Short problem: Set down, exactly as written, the lines from the top of the data to the line that holds "COL = S.collection", and omit the pictures.
--- Data ---
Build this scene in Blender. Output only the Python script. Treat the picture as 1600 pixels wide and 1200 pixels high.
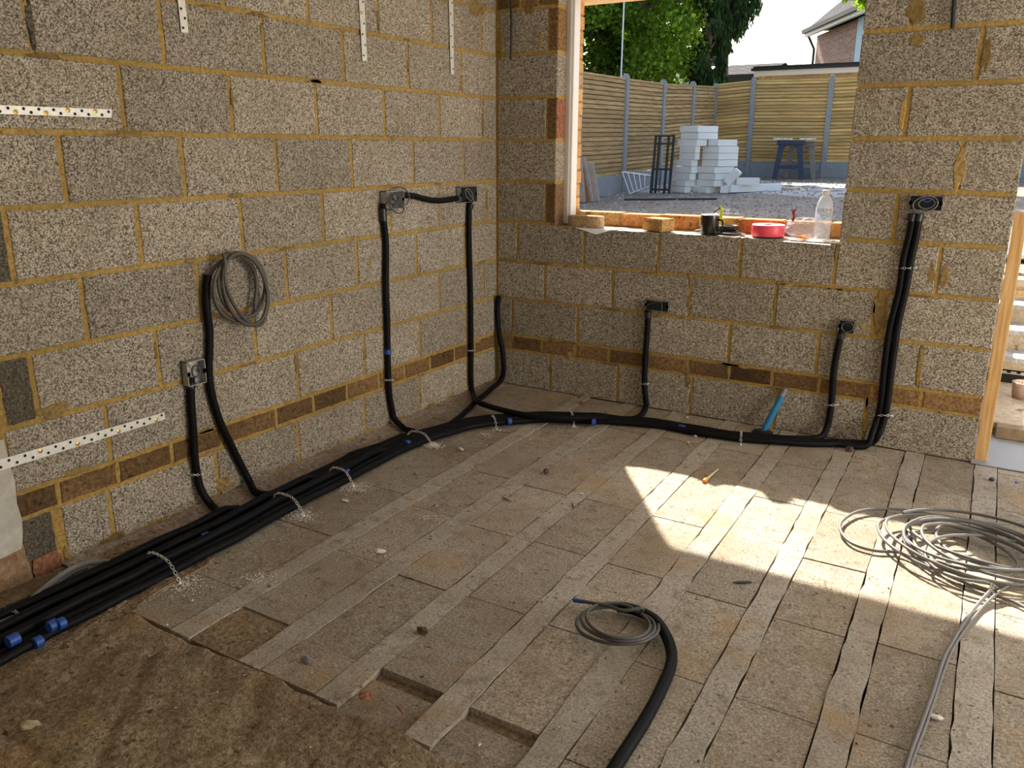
import bpy, bmesh, math, random
from mathutils import Vector, Matrix, noise
random.seed(7)
for o in list(bpy.data.objects): bpy.data.objects.remove(o, do_unlink=True)
S = bpy.context.scene
COL = S.collection

# ---------------------------------------------------------------- camera
# room axes: left wall is x=0, back wall is y=0, floor is z=0 (metres, block courses 225 mm)
CAM = Vector((2.6349, -4.1474, 1.3802)); YAW, PITCH, ROLL, FPX = -.5469, .2769, .0033, 1295.27
_f = Vector((math.sin(YAW)*math.cos(PITCH), math.cos(YAW)*math.cos(PITCH), -math.sin(PITCH)))
_r = Vector((math.cos(YAW), -math.sin(YAW), 0)); _u = _r.cross(_f)
_r2 = math.cos(ROLL)*_r + math.sin(ROLL)*_u; _u2 = -math.sin(ROLL)*_r + math.cos(ROLL)*_u
cd = bpy.data.cameras.new('camera'); cam = bpy.data.objects.new('camera', cd); COL.objects.link(cam)
cd.sensor_width = 36; cd.lens = FPX/1600*36; cd.clip_end = 300; cd.clip_start = .02
M = Matrix((_r2, _u2, -_f)).transposed().to_4x4(); M.translation = CAM; cam.matrix_world = M
S.camera = cam

# ---------------------------------------------------------------- world, sun, exposure
SUN_DIR = Vector((.723, -1, -1.125)).normalized()        # the way the light travels
W = bpy.data.worlds.new('world'); S.world = W; W.use_nodes = True
nt = W.node_tree; nt.nodes.clear()
sky = nt.nodes.new('ShaderNodeTexSky'); sky.sky_type = 'NISHITA'; sky.sun_disc = False
sky.sun_elevation = math.asin(-SUN_DIR.z); sky.sun_rotation = math.atan2(-SUN_DIR.x, -SUN_DIR.y)
sky.air_density = 1.0; sky.dust_density = 3.0; sky.ozone_density = 1.0
bg = nt.nodes.new('ShaderNodeBackground'); bg.inputs[1].default_value = .34
wo = nt.nodes.new('ShaderNodeOutputWorld')
nt.links.new(sky.outputs[0], bg.inputs[0]); nt.links.new(bg.outputs[0], wo.inputs[0])
sd = bpy.data.lights.new('sun', 'SUN'); sd.energy = 15.5; sd.angle = math.radians(.7); sd.color = (1, .94, .83)
sun = bpy.data.objects.new('sun', sd); COL.objects.link(sun)
sun.rotation_euler = SUN_DIR.to_track_quat('-Z', 'Y').to_euler(); sun.location = (-6, 10, 9)
# added fill lamp behind the camera, in place of daylight; no opening is built there
def area(name, loc, target, sx, sy, e, c):
    d = bpy.data.lights.new(name, 'AREA'); d.shape = 'RECTANGLE'; d.size = sx; d.size_y = sy; d.energy = e; d.color = c
    o = bpy.data.objects.new(name, d); COL.objects.link(o); o.location = loc
    o.rotation_euler = (Vector(target)-Vector(loc)).to_track_quat('-Z', 'Y').to_euler()
area('rear_fill_lamp', (3.6, -6.4, 1.5), (1.0, -.5, .8), 4.0, 2.2, 60, (1, .97, .90))
# fill lamp added at the right wall for doorway daylight, low like terrace bounce
area('side_fill_lamp', (5.45, -1.15, .95), (0, -1.0, .9), 2.0, 1.7, 115, (1, .96, .88))
S.view_settings.view_transform = 'Standard'; S.view_settings.look = 'None'
S.view_settings.gamma = 1; S.view_settings.use_curve_mapping = False; S.view_settings.exposure = 0.0

# ---------------------------------------------------------------- points on real surfaces
def ray(u, v): return (_f + _r2*((u-800)/FPX) + _u2*((600-v)/FPX))
def FL(u, v, z=0.0):
    d = ray(u, v); return CAM + d*((z-CAM.z)/d.z)
def LW(u, v, off=0.0):
    d = ray(u, v); return CAM + d*((off-CAM.x)/d.x)
def BW(u, v, off=0.0):
    d = ray(u, v); return CAM + d*((-off-CAM.y)/d.y)
def AT(u, v, p):                                            # at the horizontal distance of point p
    d = ray(u, v); D = math.hypot(p[0]-CAM.x, p[1]-CAM.y); return CAM + d*(D/math.hypot(d.x, d.y))
def gz(y): return .62 + .22*min(1, max(0, (y-6)/9.))        # garden ground
def GR(u, v, dz=0.0):
    p = FL(u, v, .7)
    for _ in range(30): p = FL(u, v, gz(p.y)+dz)
    return p

# ---------------------------------------------------------------- mesh helpers
class MB:
    def __init__(s): s.v = []; s.f = []; s.m = []; s.t = []; s.sm = []
    def add(s, vs, fs, m=0, t=.5, smooth=False):
        b = len(s.v); s.v += [tuple(x) for x in vs]
        for f in fs: s.f.append(tuple(b+i for i in f)); s.m.append(m); s.t.append(t); s.sm.append(smooth)
    def box(s, a, b, m=0, t=.5, ch=0, M=None):
        x0, y0, z0 = [min(a[i], b[i]) for i in range(3)]; x1, y1, z1 = [max(a[i], b[i]) for i in range(3)]
        if ch <= 0:
            vs = [(x0,y0,z0),(x1,y0,z0),(x1,y1,z0),(x0,y1,z0),(x0,y0,z1),(x1,y0,z1),(x1,y1,z1),(x0,y1,z1)]
            fs = [(0,3,2,1),(4,5,6,7),(0,1,5,4),(1,2,6,5),(2,3,7,6),(3,0,4,7)]
        else:
            bm = bmesh.new(); bmesh.ops.create_cube(bm, size=1)
            for v in bm.verts: v.co = Vector(((x0+x1)/2+v.co.x*(x1-x0), (y0+y1)/2+v.co.y*(y1-y0), (z0+z1)/2+v.co.z*(z1-z0)))
            bmesh.ops.bevel(bm, geom=bm.edges[:], offset=ch, segments=2, affect='EDGES', profile=.6)
            bm.verts.index_update(); vs = [v.co.copy() for v in bm.verts]; fs = [[v.index for v in f.verts] for f in bm.faces]; bm.free()
        if M is not None: vs = [M @ Vector(v) for v in vs]
        s.add(vs, fs, m, t)
    def tube(s, pts, r, n=10, m=0, t=.5, closed=False, flat=1.0, cap=True):
        pts = [Vector(p) for p in pts]; N = len(pts)
        rr = r if hasattr(r, '__len__') else [r]*N
        T = []
        for i in range(N):
            a = pts[(i-1) % N] if (closed or i > 0) else pts[i]; b = pts[(i+1) % N] if (closed or i < N-1) else pts[i]
            T.append((b-a).normalized() if (b-a).length > 1e-9 else Vector((0,0,1)))
        up = Vector((0,0,1)) if abs(T[0].z) < .9 else Vector((0,1,0))
        nrm = (up - T[0]*up.dot(T[0])).normalized(); vs = []
        for i in range(N):
            nrm = nrm - T[i]*nrm.dot(T[i])
            nrm = nrm.normalized() if nrm.length > 1e-6 else T[i].orthogonal().normalized()
            bi = T[i].cross(nrm)
            for k in range(n):
                a = 2*math.pi*k/n; vs.append(pts[i] + nrm*math.cos(a)*rr[i]*flat + bi*math.sin(a)*rr[i])
        fs = []
        for i in range(N if closed else N-1):
            j = (i+1) % N
            for k in range(n): fs.append((i*n+k, i*n+(k+1)%n, j*n+(k+1)%n, j*n+k))
        s.add(vs, fs, m, t, True)
        if cap and not closed:
            s.add(vs[:n], [tuple(range(n))[::-1]], m, t); s.add(vs[-n:], [tuple(range(n))], m, t)
    def lathe(s, prof, c, n=24, m=0, t=.5, M=None, smooth=True):
        vs = []
        for r, z in prof:
            for k in range(n):
                a = 2*math.pi*k/n; vs.append(Vector((r*math.cos(a), r*math.sin(a), z)))
        if M is not None: vs = [M @ v for v in vs]
        vs = [v+Vector(c) for v in vs]
        fs = [(i*n+k, i*n+(k+1)%n, (i+1)*n+(k+1)%n, (i+1)*n+k) for i in range(len(prof)-1) for k in range(n)]
        s.add(vs, fs, m, t, smooth)
    def build(s, name, mats, parent=None, origin=None):
        me = bpy.data.meshes.new(name)
        org = Vector(origin) if origin is not None else Vector((0,0,0))
        me.from_pydata([tuple(Vector(v)-org) for v in s.v], [], s.f)
        if not isinstance(mats, (list, tuple)): mats = [mats]
        for m in mats: me.materials.append(m)
        me.polygons.foreach_set('material_index', s.m)
        me.polygons.foreach_set('use_smooth', s.sm)
        a = me.attributes.new('tone', 'FLOAT', 'FACE'); a.data.foreach_set('value', s.t)
        me.update()
        o = bpy.data.objects.new(name, me); COL.objects.link(o)
        if parent is not None:
            o.parent = parent; w = Vector((0,0,0)); q = parent
            while q is not None: w += Vector(q.location); q = q.parent
            o.location = org - w
        elif origin is not None: o.location = org
        return o
def tag(o, label=None, cat=None, group=None, kind=None):
    if label: o['label'] = label
    if cat: o['category'] = cat
    if group: o['group'] = group
    if kind: o['kind'] = kind
    return o
def empty(name, loc, label=None, cat=None, group=None):
    o = bpy.data.objects.new(name, None); COL.objects.link(o); o.location = loc; o.empty_display_size = .05
    return tag(o, label, cat, group)
def struct(mb, name, mats): return tag(mb.build(name, mats), kind='structure')
def smooth_path(pts, step=.012, closed=False):
    pts = [Vector(p) for p in pts]; N = len(pts); out = []
    rng = range(N) if closed else range(N-1)
    for i in rng:
        g = (lambda k: pts[k % N]) if closed else (lambda k: pts[min(max(k, 0), N-1)])
        p0, p1, p2, p3 = g(i-1), g(i), g(i+1), g(i+2)
        n = max(1, int((p2-p1).length/step))
        for k in range(n):
            t = k/n; out.append(.5*((2*p1)+(p2-p0)*t+(2*p0-5*p1+4*p2-p3)*t*t+(3*p1-p0-3*p2+p3)*t**3))
    if not closed: out.append(pts[-1])
    return out
def nz(x, y, z=0): return noise.noise(Vector((x, y, z)))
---
Exercise response:
Build this scene in Blender. Output only the Python script. Treat the picture as 1600 pixels wide and 1200 pixels high.
import bpy, bmesh, math, random
from mathutils import Vector, Matrix, noise
random.seed(7)
for o in list(bpy.data.objects): bpy.data.objects.remove(o, do_unlink=True)
S = bpy.context.scene
COL = S.collection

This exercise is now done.